Noting the rising tide of inward-looking nationalism as a result of the refugee crisis and rising threats of terrorism in Europe, the economist said one manifestation is the real possibility that the United Kingdom exits the European Union, damaging a wide range of trade and investment relationships.


He said a British vote, in a referendum slated for June 23, to leave the European Union posed one of the biggest risks to the global recovery, noting that the risk that the world could slip into a permanent cycle of low growth, low inflation and low interest rates was rising.

Although the IMF has not alluded to the impact of a British exit from the European Union - or 'Brexit' - on Jamaica and other Caribbean countries, commentators have argued that if it happens, it would likely require substantial foreign policy reconfigurations by Jamaica and its partners in the Caribbean Community.

Jamaica has long, historic relations with Britain and is a significant market for Jamaica's goods and services, including agricultural products and tourism.

Others have argued that for the Caribbean, Brexit could cause uncertainty and have a negative impact on trade and development flows, a decrease in the region's ability to influence thinking on its policy concerns in Europe and, as Obstfeld also observed, at least two years of uncertainty as Britain's foreign, trade and development policy is reoriented.

The IMF economist, identifying other risks to increased global growth, also said that across Europe, the political consensus that once propelled the European project is fraying.
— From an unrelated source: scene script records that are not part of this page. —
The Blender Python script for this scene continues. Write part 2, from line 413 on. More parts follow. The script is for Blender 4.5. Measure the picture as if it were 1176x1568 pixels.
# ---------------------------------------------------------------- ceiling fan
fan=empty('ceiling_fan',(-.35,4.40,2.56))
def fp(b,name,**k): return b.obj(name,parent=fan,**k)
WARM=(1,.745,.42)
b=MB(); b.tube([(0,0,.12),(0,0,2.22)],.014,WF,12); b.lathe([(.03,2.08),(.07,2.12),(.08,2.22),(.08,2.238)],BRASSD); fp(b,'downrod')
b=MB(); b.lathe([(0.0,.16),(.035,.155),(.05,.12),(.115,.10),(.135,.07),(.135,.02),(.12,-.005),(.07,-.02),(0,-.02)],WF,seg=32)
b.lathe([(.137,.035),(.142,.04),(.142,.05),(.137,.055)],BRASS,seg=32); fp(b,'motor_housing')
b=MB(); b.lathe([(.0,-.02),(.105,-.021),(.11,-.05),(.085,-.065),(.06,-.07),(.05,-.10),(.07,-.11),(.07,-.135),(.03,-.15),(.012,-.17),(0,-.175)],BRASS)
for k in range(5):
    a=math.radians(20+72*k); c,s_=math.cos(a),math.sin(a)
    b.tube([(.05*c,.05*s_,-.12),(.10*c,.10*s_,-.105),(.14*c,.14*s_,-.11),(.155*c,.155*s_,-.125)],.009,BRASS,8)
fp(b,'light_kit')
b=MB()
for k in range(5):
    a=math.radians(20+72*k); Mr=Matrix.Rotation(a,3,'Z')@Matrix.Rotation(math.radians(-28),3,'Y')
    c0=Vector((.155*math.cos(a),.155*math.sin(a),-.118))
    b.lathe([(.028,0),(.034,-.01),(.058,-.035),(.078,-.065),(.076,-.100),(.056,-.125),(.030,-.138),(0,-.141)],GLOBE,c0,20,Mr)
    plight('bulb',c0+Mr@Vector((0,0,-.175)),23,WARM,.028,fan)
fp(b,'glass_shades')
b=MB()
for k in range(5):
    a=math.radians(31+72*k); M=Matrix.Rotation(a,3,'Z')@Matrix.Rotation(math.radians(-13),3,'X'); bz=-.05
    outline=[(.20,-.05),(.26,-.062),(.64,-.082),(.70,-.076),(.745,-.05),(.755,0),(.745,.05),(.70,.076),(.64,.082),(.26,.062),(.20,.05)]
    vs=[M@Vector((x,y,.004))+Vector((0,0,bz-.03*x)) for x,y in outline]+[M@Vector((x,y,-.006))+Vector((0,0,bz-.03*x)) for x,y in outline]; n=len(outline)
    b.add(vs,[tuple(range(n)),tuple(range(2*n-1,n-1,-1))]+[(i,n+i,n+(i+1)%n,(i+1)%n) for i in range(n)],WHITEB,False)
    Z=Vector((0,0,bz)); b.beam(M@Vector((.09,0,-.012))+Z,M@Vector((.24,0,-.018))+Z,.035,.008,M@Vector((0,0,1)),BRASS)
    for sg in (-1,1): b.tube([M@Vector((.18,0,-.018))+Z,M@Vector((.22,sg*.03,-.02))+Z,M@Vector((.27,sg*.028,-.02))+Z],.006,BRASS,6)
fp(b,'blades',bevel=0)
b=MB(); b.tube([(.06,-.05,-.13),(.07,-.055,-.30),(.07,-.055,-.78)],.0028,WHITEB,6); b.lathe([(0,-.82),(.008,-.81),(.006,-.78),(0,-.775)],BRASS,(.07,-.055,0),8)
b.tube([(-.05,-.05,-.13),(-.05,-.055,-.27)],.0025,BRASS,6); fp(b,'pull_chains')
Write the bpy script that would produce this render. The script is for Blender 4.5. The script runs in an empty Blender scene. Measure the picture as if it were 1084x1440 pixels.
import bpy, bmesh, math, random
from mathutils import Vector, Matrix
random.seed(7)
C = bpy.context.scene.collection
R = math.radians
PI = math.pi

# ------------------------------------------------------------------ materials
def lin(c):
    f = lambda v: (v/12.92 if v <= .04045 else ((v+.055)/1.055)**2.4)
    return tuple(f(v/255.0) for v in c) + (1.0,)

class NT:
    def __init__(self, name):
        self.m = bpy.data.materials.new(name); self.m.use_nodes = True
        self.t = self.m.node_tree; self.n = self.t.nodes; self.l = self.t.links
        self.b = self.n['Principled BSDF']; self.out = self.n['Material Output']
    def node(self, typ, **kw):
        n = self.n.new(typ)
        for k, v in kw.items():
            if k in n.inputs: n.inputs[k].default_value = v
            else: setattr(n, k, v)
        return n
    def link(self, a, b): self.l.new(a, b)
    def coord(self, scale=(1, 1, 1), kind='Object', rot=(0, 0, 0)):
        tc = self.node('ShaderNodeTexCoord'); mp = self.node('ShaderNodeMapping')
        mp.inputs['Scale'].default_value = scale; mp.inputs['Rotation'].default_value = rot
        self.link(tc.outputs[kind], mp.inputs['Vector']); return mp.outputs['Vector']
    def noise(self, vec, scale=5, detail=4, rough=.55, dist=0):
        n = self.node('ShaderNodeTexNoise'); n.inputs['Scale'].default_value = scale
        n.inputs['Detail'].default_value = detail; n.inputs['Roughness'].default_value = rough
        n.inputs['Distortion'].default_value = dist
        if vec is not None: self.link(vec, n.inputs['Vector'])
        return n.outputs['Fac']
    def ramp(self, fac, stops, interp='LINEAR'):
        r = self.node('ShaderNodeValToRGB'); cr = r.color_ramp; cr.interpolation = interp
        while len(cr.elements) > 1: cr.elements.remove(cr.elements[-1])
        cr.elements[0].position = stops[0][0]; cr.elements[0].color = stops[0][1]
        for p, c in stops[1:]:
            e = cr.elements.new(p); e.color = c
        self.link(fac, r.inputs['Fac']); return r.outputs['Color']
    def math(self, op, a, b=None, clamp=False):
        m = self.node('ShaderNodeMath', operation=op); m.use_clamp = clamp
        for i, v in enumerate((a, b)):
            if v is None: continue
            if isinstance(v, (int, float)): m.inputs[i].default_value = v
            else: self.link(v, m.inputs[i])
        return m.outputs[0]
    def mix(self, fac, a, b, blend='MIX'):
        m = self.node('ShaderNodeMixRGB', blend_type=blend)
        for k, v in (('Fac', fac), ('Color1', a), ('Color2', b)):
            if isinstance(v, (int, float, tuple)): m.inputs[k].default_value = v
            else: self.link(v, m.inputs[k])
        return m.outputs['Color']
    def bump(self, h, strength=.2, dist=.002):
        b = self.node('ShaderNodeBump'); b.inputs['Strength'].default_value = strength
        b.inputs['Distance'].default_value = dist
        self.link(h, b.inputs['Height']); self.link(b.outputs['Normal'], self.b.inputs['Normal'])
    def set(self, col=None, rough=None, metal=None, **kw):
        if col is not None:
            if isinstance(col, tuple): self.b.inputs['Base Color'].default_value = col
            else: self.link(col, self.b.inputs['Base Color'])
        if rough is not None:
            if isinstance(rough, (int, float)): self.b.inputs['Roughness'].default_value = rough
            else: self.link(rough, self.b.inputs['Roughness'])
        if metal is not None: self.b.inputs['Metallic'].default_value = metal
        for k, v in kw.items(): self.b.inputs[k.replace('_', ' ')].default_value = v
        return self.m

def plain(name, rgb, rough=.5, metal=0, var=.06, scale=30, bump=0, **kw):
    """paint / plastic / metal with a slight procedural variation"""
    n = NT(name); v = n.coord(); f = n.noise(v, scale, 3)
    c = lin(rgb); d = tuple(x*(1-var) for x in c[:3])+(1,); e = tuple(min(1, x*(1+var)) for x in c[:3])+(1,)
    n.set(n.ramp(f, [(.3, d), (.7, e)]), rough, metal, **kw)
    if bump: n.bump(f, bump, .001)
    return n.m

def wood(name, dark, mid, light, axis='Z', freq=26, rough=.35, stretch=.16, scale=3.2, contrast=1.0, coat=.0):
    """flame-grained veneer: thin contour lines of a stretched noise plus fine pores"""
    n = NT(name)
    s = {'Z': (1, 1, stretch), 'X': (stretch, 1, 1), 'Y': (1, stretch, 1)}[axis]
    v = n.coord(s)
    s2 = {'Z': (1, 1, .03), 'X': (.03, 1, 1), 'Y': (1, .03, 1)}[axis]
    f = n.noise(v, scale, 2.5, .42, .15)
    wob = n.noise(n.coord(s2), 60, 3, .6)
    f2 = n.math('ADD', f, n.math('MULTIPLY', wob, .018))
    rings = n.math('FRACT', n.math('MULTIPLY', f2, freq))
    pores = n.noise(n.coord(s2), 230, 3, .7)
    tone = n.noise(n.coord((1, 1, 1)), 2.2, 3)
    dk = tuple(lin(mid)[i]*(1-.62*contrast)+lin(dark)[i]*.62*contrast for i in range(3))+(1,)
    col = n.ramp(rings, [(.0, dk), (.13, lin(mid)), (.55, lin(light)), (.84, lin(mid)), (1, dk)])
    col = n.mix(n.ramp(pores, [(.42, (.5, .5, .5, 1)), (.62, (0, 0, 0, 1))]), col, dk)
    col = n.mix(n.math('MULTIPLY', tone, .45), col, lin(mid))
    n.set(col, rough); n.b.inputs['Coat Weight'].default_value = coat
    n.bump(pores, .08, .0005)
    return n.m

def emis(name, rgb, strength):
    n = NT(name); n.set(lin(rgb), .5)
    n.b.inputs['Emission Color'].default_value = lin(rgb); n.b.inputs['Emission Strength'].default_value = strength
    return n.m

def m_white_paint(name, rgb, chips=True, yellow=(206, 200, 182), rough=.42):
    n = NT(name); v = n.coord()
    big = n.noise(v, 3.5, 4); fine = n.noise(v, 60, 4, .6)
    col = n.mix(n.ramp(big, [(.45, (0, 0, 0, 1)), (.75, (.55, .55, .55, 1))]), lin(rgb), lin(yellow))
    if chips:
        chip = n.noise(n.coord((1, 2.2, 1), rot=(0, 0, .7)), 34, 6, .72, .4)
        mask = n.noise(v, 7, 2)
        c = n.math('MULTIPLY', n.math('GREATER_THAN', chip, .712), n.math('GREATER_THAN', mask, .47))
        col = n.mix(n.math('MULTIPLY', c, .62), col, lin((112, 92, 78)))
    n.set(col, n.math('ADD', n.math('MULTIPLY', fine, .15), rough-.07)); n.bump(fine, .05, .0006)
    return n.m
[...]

In other advanced economies, as in Europe, including the United States, a backlash against cross-border economic integration threatens to halt or even reverse the post-war trend of trade liberalisation.

Those and other risks could easily undermine the baseline growth outcome that is more fragile owing to lower growth, he said.

In that environment continued monetary accommodation is appropriate, said Obstfeld, noting, however, that monetary policy needs support from fiscal and structural policies.

The IMF economist said that for a number of countries, infrastructure investment looks attractive at the currently low real borrowing rates their governments face.

Balanced budget tax reforms can move fiscal policy in more growth-friendly directions, while also better supporting aggregate demand, labour force participation and social cohesion, he said.

Obstfeld said, however, that policymakers should not ignore the need to prepare for adverse outcomes.

"They should identify mutually reinforcing fiscal and structural policy packages to deploy collectively in the future in case downside risks materialise," he said.

"With the downside possibilities, the current diminished outlook calls for an immediate and proactive response. There is no longer room for error. But by clearly recognising the risks they jointly face and acting together to prepare for them, national policymakers can bolster confidence, support growth and guard more effectively against the risk of a derailed recovery."